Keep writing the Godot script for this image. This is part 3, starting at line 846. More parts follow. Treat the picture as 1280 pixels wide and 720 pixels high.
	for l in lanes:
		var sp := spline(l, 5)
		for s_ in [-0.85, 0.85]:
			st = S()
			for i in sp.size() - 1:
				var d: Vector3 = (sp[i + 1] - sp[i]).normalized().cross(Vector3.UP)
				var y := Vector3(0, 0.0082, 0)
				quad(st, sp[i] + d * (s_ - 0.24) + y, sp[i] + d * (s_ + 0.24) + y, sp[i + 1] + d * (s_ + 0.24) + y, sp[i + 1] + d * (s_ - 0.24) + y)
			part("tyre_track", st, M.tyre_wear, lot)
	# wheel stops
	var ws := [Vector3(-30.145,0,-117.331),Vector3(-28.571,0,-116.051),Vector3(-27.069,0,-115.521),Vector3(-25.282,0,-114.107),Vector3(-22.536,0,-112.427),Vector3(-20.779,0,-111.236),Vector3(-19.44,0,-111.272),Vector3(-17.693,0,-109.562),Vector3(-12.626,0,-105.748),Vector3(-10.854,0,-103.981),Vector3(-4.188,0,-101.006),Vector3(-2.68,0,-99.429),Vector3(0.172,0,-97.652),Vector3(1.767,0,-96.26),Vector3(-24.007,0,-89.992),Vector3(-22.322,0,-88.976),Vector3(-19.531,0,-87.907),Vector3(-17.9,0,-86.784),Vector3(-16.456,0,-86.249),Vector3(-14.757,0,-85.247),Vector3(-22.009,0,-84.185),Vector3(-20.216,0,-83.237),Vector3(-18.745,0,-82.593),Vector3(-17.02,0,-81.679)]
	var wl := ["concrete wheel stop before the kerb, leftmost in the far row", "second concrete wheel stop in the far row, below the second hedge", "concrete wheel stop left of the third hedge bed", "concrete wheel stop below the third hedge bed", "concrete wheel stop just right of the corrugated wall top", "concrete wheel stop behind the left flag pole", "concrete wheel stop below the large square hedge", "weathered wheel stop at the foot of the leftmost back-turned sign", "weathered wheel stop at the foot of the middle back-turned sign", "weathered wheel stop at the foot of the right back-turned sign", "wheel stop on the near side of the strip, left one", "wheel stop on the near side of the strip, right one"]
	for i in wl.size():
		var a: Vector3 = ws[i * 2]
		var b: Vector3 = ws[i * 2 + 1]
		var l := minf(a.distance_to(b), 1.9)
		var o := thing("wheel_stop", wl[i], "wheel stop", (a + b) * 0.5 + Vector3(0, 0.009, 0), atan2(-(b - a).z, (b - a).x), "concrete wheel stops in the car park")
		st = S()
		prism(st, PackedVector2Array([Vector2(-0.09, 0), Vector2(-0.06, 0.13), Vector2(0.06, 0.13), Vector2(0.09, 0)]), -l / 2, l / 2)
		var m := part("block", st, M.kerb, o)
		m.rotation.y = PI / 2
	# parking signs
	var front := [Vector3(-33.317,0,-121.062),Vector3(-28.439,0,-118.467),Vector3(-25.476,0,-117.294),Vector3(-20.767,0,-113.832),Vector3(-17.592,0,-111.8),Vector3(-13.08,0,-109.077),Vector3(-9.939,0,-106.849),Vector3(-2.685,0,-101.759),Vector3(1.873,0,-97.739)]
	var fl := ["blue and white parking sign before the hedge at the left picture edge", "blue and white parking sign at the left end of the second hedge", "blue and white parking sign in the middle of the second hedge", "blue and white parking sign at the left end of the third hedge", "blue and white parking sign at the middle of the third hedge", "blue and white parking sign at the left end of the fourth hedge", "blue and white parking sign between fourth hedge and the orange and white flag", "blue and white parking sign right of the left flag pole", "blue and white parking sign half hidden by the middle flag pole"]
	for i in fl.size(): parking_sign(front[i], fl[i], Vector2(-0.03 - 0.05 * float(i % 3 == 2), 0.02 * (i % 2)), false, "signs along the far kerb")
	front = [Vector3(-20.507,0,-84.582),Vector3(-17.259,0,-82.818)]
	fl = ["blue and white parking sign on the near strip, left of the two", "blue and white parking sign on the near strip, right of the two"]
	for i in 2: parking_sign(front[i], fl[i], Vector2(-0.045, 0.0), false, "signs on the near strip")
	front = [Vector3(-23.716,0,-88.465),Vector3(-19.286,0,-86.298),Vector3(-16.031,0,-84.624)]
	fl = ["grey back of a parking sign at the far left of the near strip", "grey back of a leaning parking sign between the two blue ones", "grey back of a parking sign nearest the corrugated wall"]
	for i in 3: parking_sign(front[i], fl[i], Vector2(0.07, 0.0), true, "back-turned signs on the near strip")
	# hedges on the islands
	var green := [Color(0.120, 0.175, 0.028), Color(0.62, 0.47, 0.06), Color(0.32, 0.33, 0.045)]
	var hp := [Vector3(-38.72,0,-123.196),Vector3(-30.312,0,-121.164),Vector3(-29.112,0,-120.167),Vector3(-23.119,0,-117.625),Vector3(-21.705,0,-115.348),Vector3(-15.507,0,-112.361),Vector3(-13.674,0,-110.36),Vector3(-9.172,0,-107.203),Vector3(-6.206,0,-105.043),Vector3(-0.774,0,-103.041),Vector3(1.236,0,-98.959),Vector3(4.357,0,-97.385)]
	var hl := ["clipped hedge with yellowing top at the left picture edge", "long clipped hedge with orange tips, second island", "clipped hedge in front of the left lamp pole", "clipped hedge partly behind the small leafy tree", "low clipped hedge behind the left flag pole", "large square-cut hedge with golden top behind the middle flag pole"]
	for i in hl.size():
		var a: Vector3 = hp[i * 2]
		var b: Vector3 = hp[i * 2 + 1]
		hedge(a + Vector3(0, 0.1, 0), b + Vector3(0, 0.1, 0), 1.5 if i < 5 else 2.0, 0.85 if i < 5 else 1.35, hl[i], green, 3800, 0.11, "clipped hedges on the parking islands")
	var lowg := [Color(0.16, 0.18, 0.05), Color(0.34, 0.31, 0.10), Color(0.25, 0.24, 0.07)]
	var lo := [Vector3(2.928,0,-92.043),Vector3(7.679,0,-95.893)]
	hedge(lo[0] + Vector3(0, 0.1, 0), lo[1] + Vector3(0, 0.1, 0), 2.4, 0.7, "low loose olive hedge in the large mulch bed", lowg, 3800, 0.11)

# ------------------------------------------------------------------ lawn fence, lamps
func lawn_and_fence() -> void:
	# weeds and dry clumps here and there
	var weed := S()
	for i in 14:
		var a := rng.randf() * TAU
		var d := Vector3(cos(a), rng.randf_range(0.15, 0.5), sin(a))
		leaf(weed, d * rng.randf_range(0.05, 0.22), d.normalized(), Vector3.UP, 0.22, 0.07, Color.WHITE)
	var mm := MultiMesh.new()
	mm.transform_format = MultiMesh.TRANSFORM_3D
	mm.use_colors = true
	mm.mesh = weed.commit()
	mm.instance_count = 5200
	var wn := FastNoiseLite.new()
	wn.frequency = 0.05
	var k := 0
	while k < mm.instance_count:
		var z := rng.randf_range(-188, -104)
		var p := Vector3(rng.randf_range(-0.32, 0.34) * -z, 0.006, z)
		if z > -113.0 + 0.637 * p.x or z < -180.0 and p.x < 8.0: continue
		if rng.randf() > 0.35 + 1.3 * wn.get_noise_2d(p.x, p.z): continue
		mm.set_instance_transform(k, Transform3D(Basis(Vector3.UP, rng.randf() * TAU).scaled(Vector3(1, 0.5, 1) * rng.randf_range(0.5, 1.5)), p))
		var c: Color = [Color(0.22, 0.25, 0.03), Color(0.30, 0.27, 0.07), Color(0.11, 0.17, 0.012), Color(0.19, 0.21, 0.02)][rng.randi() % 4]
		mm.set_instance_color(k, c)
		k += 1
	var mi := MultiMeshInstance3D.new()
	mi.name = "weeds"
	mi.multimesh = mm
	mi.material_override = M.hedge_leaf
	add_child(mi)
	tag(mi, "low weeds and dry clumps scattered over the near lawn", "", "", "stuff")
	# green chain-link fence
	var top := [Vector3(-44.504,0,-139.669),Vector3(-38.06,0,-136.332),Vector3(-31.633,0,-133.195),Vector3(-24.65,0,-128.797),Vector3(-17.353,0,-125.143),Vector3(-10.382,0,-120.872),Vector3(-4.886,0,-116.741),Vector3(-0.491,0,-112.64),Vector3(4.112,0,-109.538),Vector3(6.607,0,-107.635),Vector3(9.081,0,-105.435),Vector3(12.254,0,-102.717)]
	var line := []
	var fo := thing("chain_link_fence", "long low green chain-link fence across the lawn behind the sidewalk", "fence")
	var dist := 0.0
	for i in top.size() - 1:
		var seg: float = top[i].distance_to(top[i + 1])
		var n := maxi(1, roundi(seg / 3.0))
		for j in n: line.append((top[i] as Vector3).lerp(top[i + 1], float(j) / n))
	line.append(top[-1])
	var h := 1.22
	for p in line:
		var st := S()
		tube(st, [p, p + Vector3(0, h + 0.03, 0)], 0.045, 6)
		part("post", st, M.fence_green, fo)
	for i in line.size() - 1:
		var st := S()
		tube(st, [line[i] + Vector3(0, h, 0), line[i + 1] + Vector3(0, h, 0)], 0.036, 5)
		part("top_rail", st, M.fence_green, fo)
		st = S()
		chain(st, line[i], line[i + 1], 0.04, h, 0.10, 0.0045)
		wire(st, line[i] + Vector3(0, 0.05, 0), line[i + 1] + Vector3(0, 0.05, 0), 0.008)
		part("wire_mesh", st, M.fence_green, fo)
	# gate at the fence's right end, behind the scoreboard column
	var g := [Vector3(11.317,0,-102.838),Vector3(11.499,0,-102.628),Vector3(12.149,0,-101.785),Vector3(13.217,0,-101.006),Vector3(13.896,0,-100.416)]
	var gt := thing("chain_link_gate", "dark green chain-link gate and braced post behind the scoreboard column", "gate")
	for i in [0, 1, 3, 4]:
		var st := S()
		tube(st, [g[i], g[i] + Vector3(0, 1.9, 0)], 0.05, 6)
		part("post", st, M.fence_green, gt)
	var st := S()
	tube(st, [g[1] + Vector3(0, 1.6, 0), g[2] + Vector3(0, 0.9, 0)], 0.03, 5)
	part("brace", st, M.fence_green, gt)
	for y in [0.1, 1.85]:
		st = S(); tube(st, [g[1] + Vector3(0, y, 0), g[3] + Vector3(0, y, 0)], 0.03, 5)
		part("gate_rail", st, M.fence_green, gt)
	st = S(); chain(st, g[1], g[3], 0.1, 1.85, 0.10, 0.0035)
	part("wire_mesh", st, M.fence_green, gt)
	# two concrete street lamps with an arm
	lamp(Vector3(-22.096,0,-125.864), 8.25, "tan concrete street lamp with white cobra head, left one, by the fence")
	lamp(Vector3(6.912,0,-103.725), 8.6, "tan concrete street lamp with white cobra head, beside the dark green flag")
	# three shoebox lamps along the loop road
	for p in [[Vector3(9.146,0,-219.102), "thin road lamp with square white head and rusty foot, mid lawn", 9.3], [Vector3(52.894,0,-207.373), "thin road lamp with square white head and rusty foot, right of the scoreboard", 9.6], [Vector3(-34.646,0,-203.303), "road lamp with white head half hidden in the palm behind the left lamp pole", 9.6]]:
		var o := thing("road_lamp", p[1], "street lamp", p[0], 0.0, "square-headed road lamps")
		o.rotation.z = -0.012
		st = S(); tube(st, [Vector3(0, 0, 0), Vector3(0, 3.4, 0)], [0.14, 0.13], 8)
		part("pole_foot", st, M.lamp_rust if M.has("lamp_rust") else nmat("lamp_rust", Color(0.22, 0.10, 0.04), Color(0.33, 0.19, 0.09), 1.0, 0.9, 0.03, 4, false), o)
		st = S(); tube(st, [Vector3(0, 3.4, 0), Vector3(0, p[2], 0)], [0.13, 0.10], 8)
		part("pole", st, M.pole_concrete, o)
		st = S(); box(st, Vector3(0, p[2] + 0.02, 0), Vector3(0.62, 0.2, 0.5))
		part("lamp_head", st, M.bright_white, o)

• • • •

__Exercise__: From the data above, copy each line that has the string "picture".

__Result__:
Keep writing the Godot script for this image. This is part 3, starting at line 846. More parts follow. Treat the picture as 1280 pixels wide and 720 pixels high.
	var fl := ["blue and white parking sign before the hedge at the left picture edge", "blue and white parking sign at the left end of the second hedge", "blue and white parking sign in the middle of the second hedge", "blue and white parking sign at the left end of the third hedge", "blue and white parking sign at the middle of the third hedge", "blue and white parking sign at the left end of the fourth hedge", "blue and white parking sign between fourth hedge and the orange and white flag", "blue and white parking sign right of the left flag pole", "blue and white parking sign half hidden by the middle flag pole"]
	var hl := ["clipped hedge with yellowing top at the left picture edge", "long clipped hedge with orange tips, second island", "clipped hedge in front of the left lamp pole", "clipped hedge partly behind the small leafy tree", "low clipped hedge behind the left flag pole", "large square-cut hedge with golden top behind the middle flag pole"]